> Your task
Pictures do not belong in your copy. Repeat all the other data exactly.

........

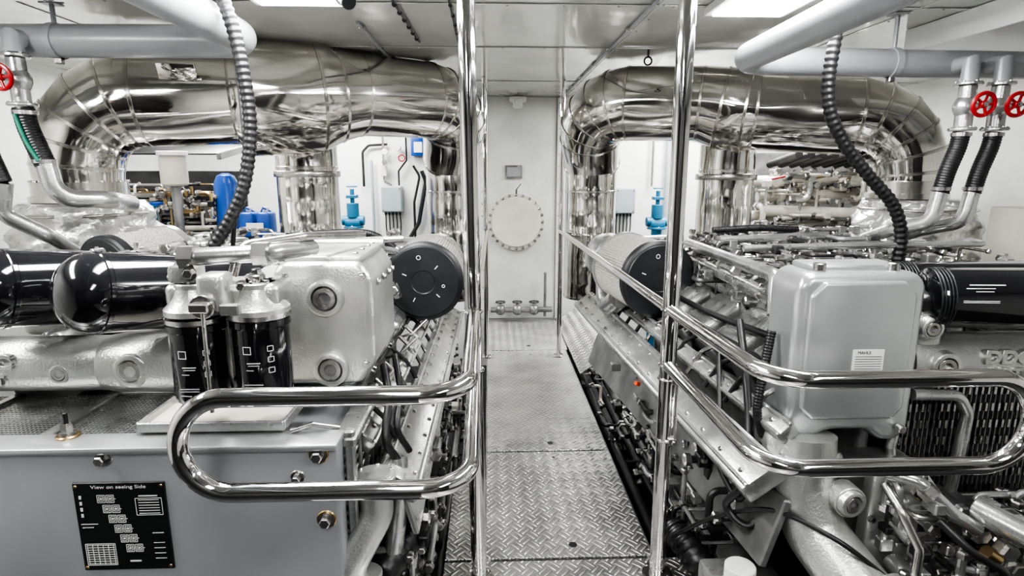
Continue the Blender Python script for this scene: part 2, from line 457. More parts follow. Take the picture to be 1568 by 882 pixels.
# ------------------------------------------------------------------ overhead pipes
def overhead(name, pts, r, clamps):
    b = B(name); b.tube(pts, r, 'pipe', 28, fil=.12, seg=8)
    for p, d in clamps:
        p = V(p)
        b.lathe(p-V(d)*.015, d, [(0,r+.006),(.03,r+.006)], 'pipe', 28, cap=True)
        b.cyl(p, (p.x,p.y,ZC), .010, 'pipe', 10, 0); b.box((p.x,p.y,ZC-.006), (.07,.07,.008), 'pipe')
        b.box(p+V((0,-.0,-r-.01)), (.03,.03,.03), 'steel')
    b.done()
overhead('overhead_pipe', [(-2.95,2.75,2.04),(-1.04,2.75,2.05),(-1.04,-1.5,2.05)], .068, [((-1.85,2.75,2.045),(1,0,0)),((-1.04,1.0,2.05),(0,1,0))])
overhead('overhead_pipe', [(3.45,2.78,1.97),(1.14,2.78,1.99),(1.08,-1.5,2.02)], .060, [((1.85,2.78,1.985),(1,0,0)),((1.1,.9,2.01),(0,1,0))])

# ------------------------------------------------------------------ ribbed hoses from ceiling
def drop(name, pts, r):
    b = B(name, ang=60); b.hose(pts, r, 'rubber', ribs=.024, depth=.16, n=16)
    p = V(pts[0]); b.cyl(p, (p.x,p.y,ZC), r*1.5, 'blackp'); q = V(pts[-1]); b.cyl(q, q-V((0,0,.05)), r*1.4, 'steel', 6)
    b.done()
drop('ribbed_cable_hose', [(-.97,2.3,2.17),(-.92,2.3,2.0),(-.895,2.3,1.83),(-.89,2.3,1.65),(-.93,2.3,1.45),(-1.00,2.3,1.31),(-1.11,2.3,1.15),(-1.14,2.3,1.05)], .022)
drop('ribbed_cable_hose', [(1.31,2.3,2.17),(1.30,2.3,2.0),(1.29,2.3,1.84),(1.31,2.3,1.72),(1.38,2.3,1.6),(1.5,2.3,1.47),(1.6,2.3,1.37),(1.65,2.3,1.25),(1.65,2.3,1.08)], .022)
b = B('power_cable'); b.tube(smooth([(-.99,2.45,2.17),(-.955,2.4,1.8),(-.94,2.35,1.5),(-1.00,2.35,1.3),(-1.05,2.4,1.1)]), .009, 'rubber'); b.done()

# ceiling cables and hooks
b = B('ceiling_cable_run')
b.tube([(-.40,2.3,2.185),(-.375,3.4,2.185)], .006, 'rubber'); b.tube([(-.16,2.4,2.185),(-.165,3.5,2.185)], .005, 'rubber')
for i in range(8): b.sphere((-.40+.003*i,2.4+i*.13,2.182), .011, 'rubber', n=10); 
for i in range(6): b.sphere((-.16,2.5+i*.17,2.184), .009, 'rubber', n=10)
for x in (.70,-.62): 
    b.tube([(x,2.4 if x > 0 else 3.0,2.188),(x,5.8,2.188)], .008, 'pipe', 10)
    for i in range(6): b.box((x,3.1+i*.5,2.19),(.035,.015,.016),'steel')
b.done()
b = B('ceiling_hook'); b.torus((.93,3.6,2.13), (0,1,0), .022, .005, 'blackp'); b.cyl((.93,3.6,2.15),(.93,3.6,2.199),.006,'blackp',10,0); b.done()
b = B('ceiling_spotlight'); b.sphere((-.51,2.25,2.10), .03, 'blackp'); b.cyl((-.51,2.25,2.10),(-.51,2.25,2.199),.012,'blackp'); b.cyl((-.51,2.25,2.10),(-.48,2.2,2.07),.026,'blackp'); b.done()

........

> Answer below
Continue the Blender Python script for this scene: part 2, from line 457. More parts follow. Take the picture to be 1568 by 882 pixels.
# ------------------------------------------------------------------ overhead pipes
def overhead(name, pts, r, clamps):
    b = B(name); b.tube(pts, r, 'pipe', 28, fil=.12, seg=8)
    for p, d in clamps:
        p = V(p)
        b.lathe(p-V(d)*.015, d, [(0,r+.006),(.03,r+.006)], 'pipe', 28, cap=True)
        b.cyl(p, (p.x,p.y,ZC), .010, 'pipe', 10, 0); b.box((p.x,p.y,ZC-.006), (.07,.07,.008), 'pipe')
        b.box(p+V((0,-.0,-r-.01)), (.03,.03,.03), 'steel')
    b.done()
overhead('overhead_pipe', [(-2.95,2.75,2.04),(-1.04,2.75,2.05),(-1.04,-1.5,2.05)], .068, [((-1.85,2.75,2.045),(1,0,0)),((-1.04,1.0,2.05),(0,1,0))])
overhead('overhead_pipe', [(3.45,2.78,1.97),(1.14,2.78,1.99),(1.08,-1.5,2.02)], .060, [((1.85,2.78,1.985),(1,0,0)),((1.1,.9,2.01),(0,1,0))])

# ------------------------------------------------------------------ ribbed hoses from ceiling
def drop(name, pts, r):
    b = B(name, ang=60); b.hose(pts, r, 'rubber', ribs=.024, depth=.16, n=16)
    p = V(pts[0]); b.cyl(p, (p.x,p.y,ZC), r*1.5, 'blackp'); q = V(pts[-1]); b.cyl(q, q-V((0,0,.05)), r*1.4, 'steel', 6)
    b.done()
drop('ribbed_cable_hose', [(-.97,2.3,2.17),(-.92,2.3,2.0),(-.895,2.3,1.83),(-.89,2.3,1.65),(-.93,2.3,1.45),(-1.00,2.3,1.31),(-1.11,2.3,1.15),(-1.14,2.3,1.05)], .022)
drop('ribbed_cable_hose', [(1.31,2.3,2.17),(1.30,2.3,2.0),(1.29,2.3,1.84),(1.31,2.3,1.72),(1.38,2.3,1.6),(1.5,2.3,1.47),(1.6,2.3,1.37),(1.65,2.3,1.25),(1.65,2.3,1.08)], .022)
b = B('power_cable'); b.tube(smooth([(-.99,2.45,2.17),(-.955,2.4,1.8),(-.94,2.35,1.5),(-1.00,2.35,1.3),(-1.05,2.4,1.1)]), .009, 'rubber'); b.done()

# ceiling cables and hooks
b = B('ceiling_cable_run')
b.tube([(-.40,2.3,2.185),(-.375,3.4,2.185)], .006, 'rubber'); b.tube([(-.16,2.4,2.185),(-.165,3.5,2.185)], .005, 'rubber')
for i in range(8): b.sphere((-.40+.003*i,2.4+i*.13,2.182), .011, 'rubber', n=10); 
for i in range(6): b.sphere((-.16,2.5+i*.17,2.184), .009, 'rubber', n=10)
for x in (.70,-.62): 
    b.tube([(x,2.4 if x > 0 else 3.0,2.188),(x,5.8,2.188)], .008, 'pipe', 10)
    for i in range(6): b.box((x,3.1+i*.5,2.19),(.035,.015,.016),'steel')
b.done()
b = B('ceiling_hook'); b.torus((.93,3.6,2.13), (0,1,0), .022, .005, 'blackp'); b.cyl((.93,3.6,2.15),(.93,3.6,2.199),.006,'blackp',10,0); b.done()
b = B('ceiling_spotlight'); b.sphere((-.51,2.25,2.10), .03, 'blackp'); b.cyl((-.51,2.25,2.10),(-.51,2.25,2.199),.012,'blackp'); b.cyl((-.51,2.25,2.10),(-.48,2.2,2.07),.026,'blackp'); b.done()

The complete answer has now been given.